An Introduction to Video Essays

Saturday, January 15, 2022

In this video suite we present four pieces created, submitted, and in some manner in conversation with depictions of isolation and collective loss.

In our first cinepoem, “Vibracorpus” the walls and lamps are papered like books. Paper bedsheets and walls. In bed, two figures type in their sleep: “All images of my face / will blink out / like dead stars.” This newest project by “Smartsnow,” the collaborative pair that is Kathleen Kelley and Sarah Rose Nordgren, uses digital animation, choreography, and a hand-built set. Together, their language and performance strategies offer a meditation on proxy selves and the intricate relationship between lives lived in parallel, in both physical spaces and on screen. Like its choreography, the narrative tendances in “Vibracorpus” are architectural, based on repeating shapes; the bridge two bodies can make like the bridge one sentence builds between others. This video poem pushes the relationship between time-based media and language when it presents the same line of poetry as a sentence recited aloud, then typed. Later the audience “hears” the repeated line, as if for the first time, when we see it tracing a dancer’s limb: “My belly waves like an ocean-pillow under moonlight.” As the headboard becomes a screen, the screen a page, “Vibracorpus” reminds us that digital reality is always pulsing alongside (and inside) the body.

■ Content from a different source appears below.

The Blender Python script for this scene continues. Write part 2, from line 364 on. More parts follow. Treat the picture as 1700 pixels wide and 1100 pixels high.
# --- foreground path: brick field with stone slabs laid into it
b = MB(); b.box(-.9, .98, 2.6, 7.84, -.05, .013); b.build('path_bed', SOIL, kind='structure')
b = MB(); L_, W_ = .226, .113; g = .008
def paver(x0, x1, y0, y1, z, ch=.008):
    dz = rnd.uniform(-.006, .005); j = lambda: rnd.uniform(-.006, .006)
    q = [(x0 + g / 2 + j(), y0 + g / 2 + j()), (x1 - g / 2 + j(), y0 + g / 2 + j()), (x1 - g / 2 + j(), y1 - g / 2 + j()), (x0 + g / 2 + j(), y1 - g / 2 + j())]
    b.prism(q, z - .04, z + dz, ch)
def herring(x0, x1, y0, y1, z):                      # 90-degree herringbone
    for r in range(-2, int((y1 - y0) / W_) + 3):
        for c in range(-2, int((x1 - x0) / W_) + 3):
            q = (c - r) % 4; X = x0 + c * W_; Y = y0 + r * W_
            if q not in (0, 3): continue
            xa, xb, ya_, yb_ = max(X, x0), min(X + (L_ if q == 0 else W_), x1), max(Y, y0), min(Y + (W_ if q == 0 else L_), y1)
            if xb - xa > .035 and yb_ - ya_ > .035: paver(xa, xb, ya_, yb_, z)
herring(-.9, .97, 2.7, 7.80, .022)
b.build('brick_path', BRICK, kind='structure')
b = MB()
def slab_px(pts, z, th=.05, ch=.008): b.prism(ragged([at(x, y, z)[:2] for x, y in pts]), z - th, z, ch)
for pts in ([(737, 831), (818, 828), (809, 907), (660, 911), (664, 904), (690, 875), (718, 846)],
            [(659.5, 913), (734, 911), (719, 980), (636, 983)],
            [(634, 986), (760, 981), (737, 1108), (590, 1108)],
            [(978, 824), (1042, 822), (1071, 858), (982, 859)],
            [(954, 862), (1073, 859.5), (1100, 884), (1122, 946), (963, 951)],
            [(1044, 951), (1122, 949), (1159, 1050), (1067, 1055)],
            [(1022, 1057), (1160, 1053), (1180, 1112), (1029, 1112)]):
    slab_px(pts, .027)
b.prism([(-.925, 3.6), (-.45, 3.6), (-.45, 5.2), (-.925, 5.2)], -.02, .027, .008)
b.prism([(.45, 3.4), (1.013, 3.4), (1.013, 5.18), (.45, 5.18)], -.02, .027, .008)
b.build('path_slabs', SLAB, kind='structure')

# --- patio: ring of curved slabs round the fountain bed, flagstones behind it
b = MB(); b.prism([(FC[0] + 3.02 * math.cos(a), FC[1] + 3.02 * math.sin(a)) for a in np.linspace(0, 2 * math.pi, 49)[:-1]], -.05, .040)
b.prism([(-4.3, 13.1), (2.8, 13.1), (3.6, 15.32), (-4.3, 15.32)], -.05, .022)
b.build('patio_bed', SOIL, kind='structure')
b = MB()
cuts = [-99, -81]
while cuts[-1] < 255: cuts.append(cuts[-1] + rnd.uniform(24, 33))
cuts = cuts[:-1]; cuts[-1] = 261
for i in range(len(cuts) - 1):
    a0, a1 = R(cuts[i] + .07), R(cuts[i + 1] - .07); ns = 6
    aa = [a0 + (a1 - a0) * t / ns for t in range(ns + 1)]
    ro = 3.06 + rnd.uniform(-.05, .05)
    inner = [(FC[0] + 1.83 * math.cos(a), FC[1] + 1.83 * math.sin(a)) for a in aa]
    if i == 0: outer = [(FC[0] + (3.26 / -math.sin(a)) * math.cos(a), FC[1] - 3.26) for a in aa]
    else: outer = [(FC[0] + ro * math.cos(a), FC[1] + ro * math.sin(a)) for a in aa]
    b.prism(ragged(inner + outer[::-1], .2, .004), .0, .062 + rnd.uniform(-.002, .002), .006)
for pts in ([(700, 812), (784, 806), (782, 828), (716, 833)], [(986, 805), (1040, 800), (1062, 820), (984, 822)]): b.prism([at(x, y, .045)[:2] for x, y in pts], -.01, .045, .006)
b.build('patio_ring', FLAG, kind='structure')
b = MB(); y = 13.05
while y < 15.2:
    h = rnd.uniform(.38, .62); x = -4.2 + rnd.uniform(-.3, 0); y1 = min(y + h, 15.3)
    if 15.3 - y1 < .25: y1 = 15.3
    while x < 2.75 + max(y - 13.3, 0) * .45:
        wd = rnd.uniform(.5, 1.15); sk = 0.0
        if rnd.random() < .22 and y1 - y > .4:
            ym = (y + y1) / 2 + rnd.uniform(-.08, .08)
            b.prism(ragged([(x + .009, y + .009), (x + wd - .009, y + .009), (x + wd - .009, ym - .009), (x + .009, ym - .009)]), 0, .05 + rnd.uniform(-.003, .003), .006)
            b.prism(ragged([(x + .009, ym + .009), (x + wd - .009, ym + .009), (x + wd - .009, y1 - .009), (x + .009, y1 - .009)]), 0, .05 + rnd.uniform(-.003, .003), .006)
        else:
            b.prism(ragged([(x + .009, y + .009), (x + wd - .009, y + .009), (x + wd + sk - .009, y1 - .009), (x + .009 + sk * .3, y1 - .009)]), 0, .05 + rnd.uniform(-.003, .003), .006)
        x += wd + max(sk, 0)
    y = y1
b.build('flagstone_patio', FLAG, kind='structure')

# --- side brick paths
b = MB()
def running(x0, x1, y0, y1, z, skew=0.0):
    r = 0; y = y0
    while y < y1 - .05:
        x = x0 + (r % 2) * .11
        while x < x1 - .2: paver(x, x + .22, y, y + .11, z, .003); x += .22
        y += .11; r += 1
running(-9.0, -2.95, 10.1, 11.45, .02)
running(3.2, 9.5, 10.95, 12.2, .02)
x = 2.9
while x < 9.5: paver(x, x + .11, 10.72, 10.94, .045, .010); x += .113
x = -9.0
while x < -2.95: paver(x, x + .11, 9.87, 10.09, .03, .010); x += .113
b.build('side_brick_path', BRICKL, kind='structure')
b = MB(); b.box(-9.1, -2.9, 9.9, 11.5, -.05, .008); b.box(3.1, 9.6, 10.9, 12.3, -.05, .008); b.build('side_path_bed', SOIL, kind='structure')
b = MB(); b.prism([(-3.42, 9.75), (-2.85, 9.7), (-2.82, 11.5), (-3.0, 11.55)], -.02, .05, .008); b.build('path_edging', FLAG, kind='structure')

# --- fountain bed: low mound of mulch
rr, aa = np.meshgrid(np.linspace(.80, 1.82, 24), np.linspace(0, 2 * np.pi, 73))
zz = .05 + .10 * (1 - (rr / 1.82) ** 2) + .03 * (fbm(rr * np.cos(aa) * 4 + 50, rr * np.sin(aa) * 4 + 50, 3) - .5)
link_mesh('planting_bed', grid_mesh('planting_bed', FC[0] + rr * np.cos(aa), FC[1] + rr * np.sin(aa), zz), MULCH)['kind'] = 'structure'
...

“I Dream of Water” by Edward Gunawan is a project evoking confinement by sending the mind, like the eye, far away: “Half-opened packages line the hallway… Static stutters, and I dream of water.” As visual material, the project uses only the manipulated view from a single wall of windows. Sections of the full view are gradually revealed and then hidden again, leaving the viewer’s eye searching the screen in time with the poem’s rhythms: “Weeks and months in a series of boxes.” As window panes tick from light to darkness and back again, like a bar of energy draining down, the sound of waves crashing dilates into labored breath. Together with its short lines the poem’s constrained imagery conveys a sense of restlessness, the yearning an impossible distance recalls. By its end, “I Dream of Water” delivers the buried hope of an elegy: “Fingers pruning, the chill in my bones, I listen to my own breath under a respirator, Darth Vader rasp, I am in the water.”

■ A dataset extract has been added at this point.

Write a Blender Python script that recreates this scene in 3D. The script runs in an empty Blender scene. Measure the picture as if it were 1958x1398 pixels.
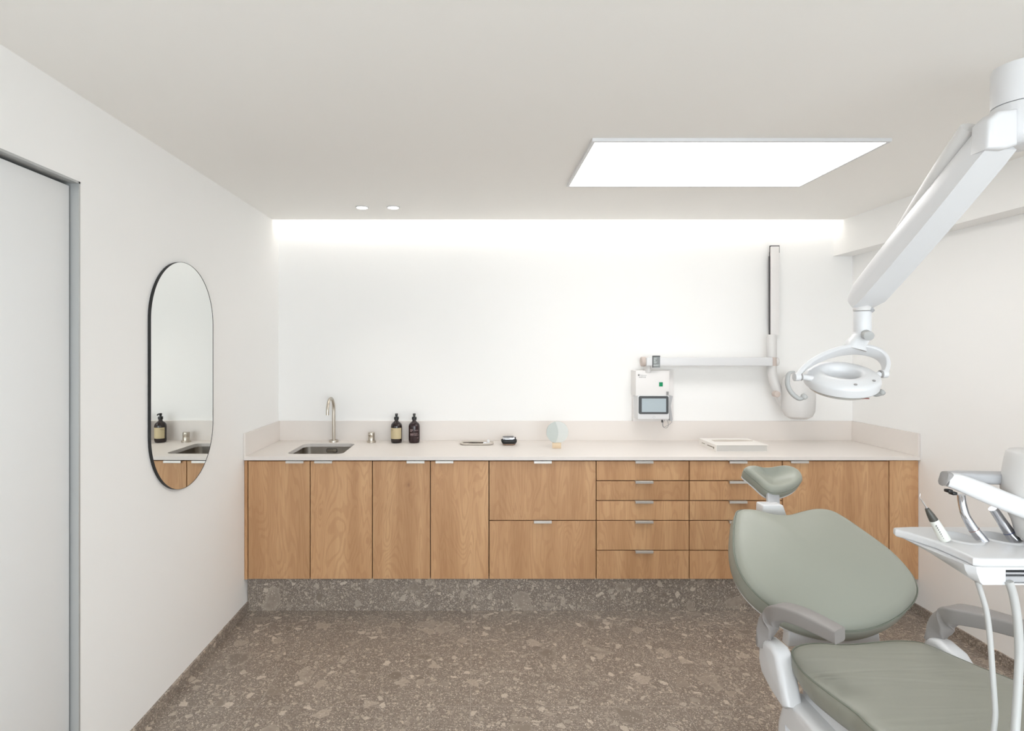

Our third cinepoem “The Inventors” extends an invented logic to the relationship between very brief views. Michael Buckius begins the project using the poet’s version of an “in media res” opening: “That’s why they invented piano, to attach the silences between two sentences.” The piece lasts almost exactly a minute. Buckius presents a long, pale hand against a denim sky. A fresh, white tube sock fallen into the dirt: “…that’s why people who wait to speak exist.” Each image offers a point of grounding for all the gaps a cricket can punctuate, for what feels inexplicable about the relationship between photographs and time.

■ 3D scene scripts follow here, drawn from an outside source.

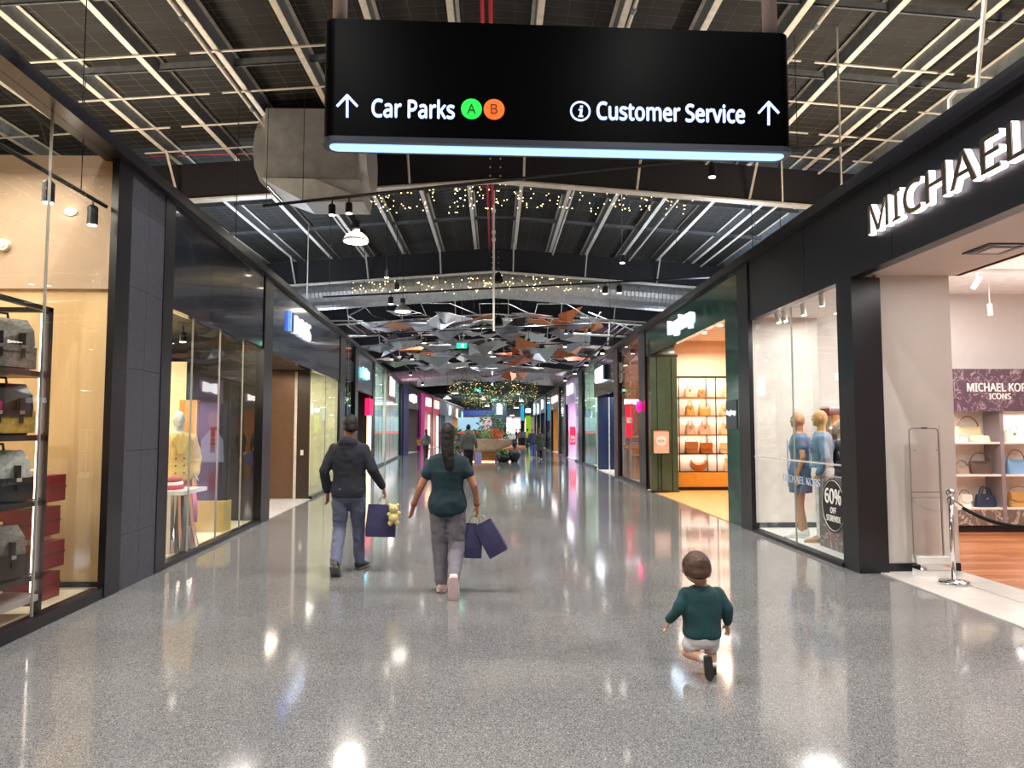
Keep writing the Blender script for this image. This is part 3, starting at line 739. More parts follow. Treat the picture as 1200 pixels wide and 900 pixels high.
def sign_text(s, x0, x1, y0, y1, bold=.012):
    a = onsign(x0, (y0 + y1) / 2); b2 = onsign(x1, (y0 + y1) / 2); h = (onsign((x0 + x1) / 2, y0) - onsign((x0 + x1) / 2, y1)).length
    lettering(s, (a + b2) / 2 + nf * .001, rt, (0, 0, 1), (b2 - a).length, h, .006, m_signt, None, sg, bold=bold, split=True)
sign_text('Car Parks', 435.5, 533, 116, 139, .022)
sign_text('Customer Service', 699, 872.5, 121, 143, .022)
def disc(px, py, rpx, m, name, thick=.006, ring=None):
    c = onsign(px, py); r = (onsign(px + rpx, py) - c).length; mb = MB()
    P = [c + rt * r * math.cos(a) + Vector((0, 0, 1)) * r * math.sin(a) for a in np.linspace(0, 2 * math.pi, 33)[:-1]]
    if ring is None: mb.prism(P, nf * thick)
    else:
        Q = [c + (p - c) * ring for p in P]
        for i in range(32):
            j = (i + 1) % 32; mb.hexa([P[i], P[j], Q[j], Q[i], P[i] + nf * thick, P[j] + nf * thick, Q[j] + nf * thick, Q[i] + nf * thick])
    return mb.build(name, m, sg)
disc(552.5, 128, 12.2, glow('green_disc', '0fd13c', .6), 'round_badge'); disc(579, 128.5, 12.2, glow('orange_disc', 'ff5a10', .62), 'round_badge')
m_dl = mat('dark_letter', '0c2a12', .5)
for ch, px in (('A', 552.5), ('B', 579)):
    lettering(ch, onsign(px, 128.3) + nf * .007, rt, (0, 0, 1), None, (onsign(px, 123) - onsign(px, 134)).length, .003, m_dl, None, sg, name='badge_letter')
disc(680, 130.5, 12, m_signt, 'ring_badge', .005, ring=.82)
ic = onsign(680.3, 130.5); up_ = Vector((0, 0, 1))
def ibar(u0, u1, z0, z1): MB().prism([ic + rt * u0 + up_ * z0, ic + rt * u1 + up_ * z0, ic + rt * (u1 + (z1 - z0) * .12) + up_ * z1, ic + rt * (u0 + (z1 - z0) * .12) + up_ * z1], nf * .005).build('badge_letter', m_signt, sg)
ibar(-.007, .007, -.028, .012); ibar(-.004, .012, .019, .032); ibar(-.014, .014, -.033, -.026); ibar(-.012, .0, .005, .012)
def arrow(px, y0, y1):
    mb = MB(); w_ = .0068
    def seg(a, c):
        a = onsign(*a); c = onsign(*c); t_ = (c - a).normalized(); q = t_.cross(nf) * w_
        mb.prism([a - q, c - q, c + q, a + q], nf * .006)
    seg((px, y0), (px, y1)); seg((px - 12, y0 + 13), (px + .5, y0 - .5)); seg((px + 12, y0 + 13), (px - .5, y0 - .5))
    mb.build('arrow', m_signt, sg)
arrow(407, 112, 138); arrow(900.5, 120, 147)

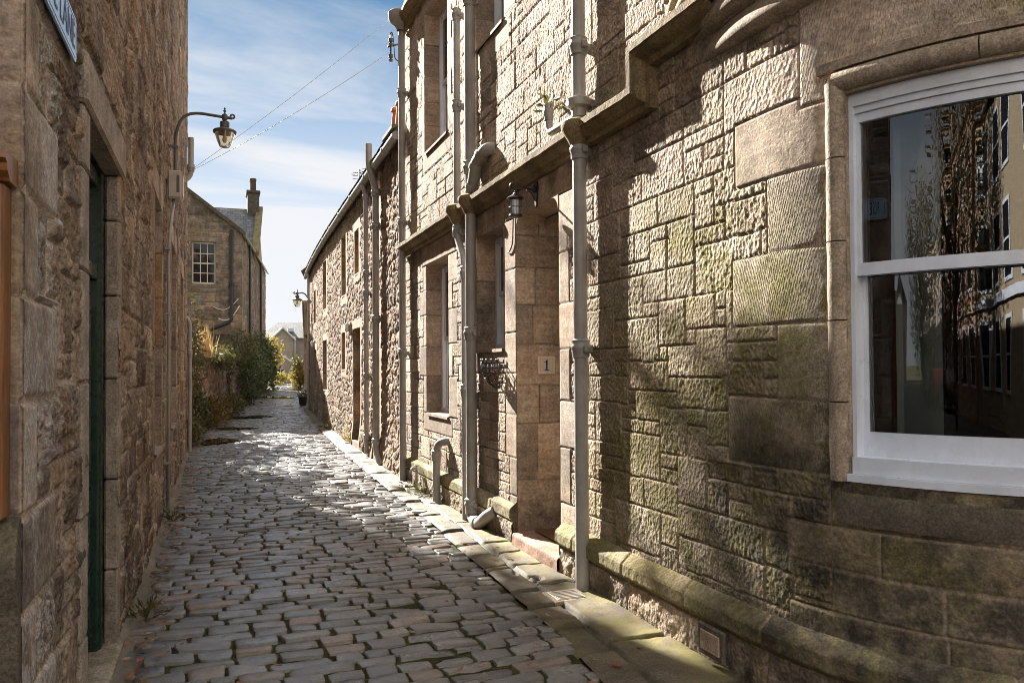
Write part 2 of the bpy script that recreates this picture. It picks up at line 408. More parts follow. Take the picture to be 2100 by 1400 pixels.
def slate_mat(name, rot, c0=(.07,.072,.075), c1=(.15,.15,.15)):
    m, t = newmat(name); p = t.pos()
    b = t.n('ShaderNodeTexBrick', {'offset': .5}, Vector=t.mapping(p, (1, 1, 1), rot), Color1=c0, Color2=c1, Mortar=(.03, .03, .03), Scale=1., Mortar_Size=.012, Brick_Width=.26, Row_Height=.17)
    n = t.rng(t.noise(p, 3, 6, .6), .3, .7, .6, 1.35)
    c = t.mix(1., b.outputs[0], t.n('ShaderNodeCombineColor', None, Red=n, Green=n, Blue=n).outputs[0], 'MULTIPLY')
    c = t.mix(t.rng(t.noise(p, 1.2, 5), .5, .7, 0, .6), c, (.17, .15, .075))
    t.out(t.pbr(c, .6, t.bump(b.outputs[1], .5, -.02), .4)); return m
M_SLATE_F = slate_mat("slate_front_slope", (radians(90), 0, 0))
M_SLATE_S = slate_mat("slate_side_slope", (radians(90), 0, radians(90)))

def glass_mat(name, wav=0., tint=(.9, .95, 1.), base=.07):
    m, t = newmat(name); p = t.pos()
    nrm = None
    if wav > 0:
        h = t.math('ADD', t.noise(t.mapping(p, (9, 9, .4)), 1.1, 1.5, .4), t.math('MULTIPLY', t.noise(t.mapping(p, (2.2, 2.2, .5)), 1., 2), 1.2))
        nrm = t.bump(h, wav, .02)
    fr = t.n('ShaderNodeFresnel', None, IOR=1.5)
    if nrm is not None: t.put(fr.inputs['Normal'], nrm)
    f = t.math('ADD', t.math('MULTIPLY', fr.outputs[0], 1.6), base, True)
    gl = t.n('ShaderNodeBsdfGlossy', None, Color=(.95, .97, 1.), Roughness=.0)
    if nrm is not None: t.put(gl.inputs['Normal'], nrm)
    tr = t.n('ShaderNodeBsdfTransparent', None, Color=tint)
    t.out(t.n('ShaderNodeMixShader', None, i0=f, i1=tr.outputs[0], i2=gl.outputs[0]).outputs[0]); return m
M_GLASS = glass_mat("old_wavy_window_glass", .09, (.82, .86, .86), .035)
M_CLEAR = glass_mat("clear_lantern_glass", 0., (.93, .95, .97), .03)
M_LAMPGLASS = glass_mat("pale_lamp_glass", 0., (.86, .80, .66), .04)
def darkpane():
    m, t = newmat("dark_window_glass"); p = t.pos()
    nrm = t.bump(t.noise(p, 2.3, 2), .06, .03)
    t.out(t.pbr((.012, .013, .016), .04, nrm, .6)); return m
M_PANE = darkpane()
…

In our fourth installation, Alaíde Ventura Medina guides the viewer through a video poem by remixing scrabble pieces. “Doña Eva” is a project in two languages that opens when Ventura divides the word “Tuyo” (“yours”) into “tu” and “yo” (“you” and “me”). On camera, a woman who is losing her memory sings along to “take my heart.” “Q U E”? ask the scrabble letters, pulled from “Querer” (“to love”).  As Ventura uses the game pieces to deliver a playful meditation on etymology, the action of “scrambling” letters performs a physical empathy that reaches across generational gaps. Words that double, divide, and become re-embedded in other words recall other forms of lineage and entanglement as they alternate with footage of two subjects recording themselves on camera. As “Dios” (“God”) becomes “Diosa” (“Goddess”) becomes “adios” (“Goodbye”) becomes “a dios” (“to/wards/God”) the project considers the ways love can tie two people together, even as one person loses a sense of themselves.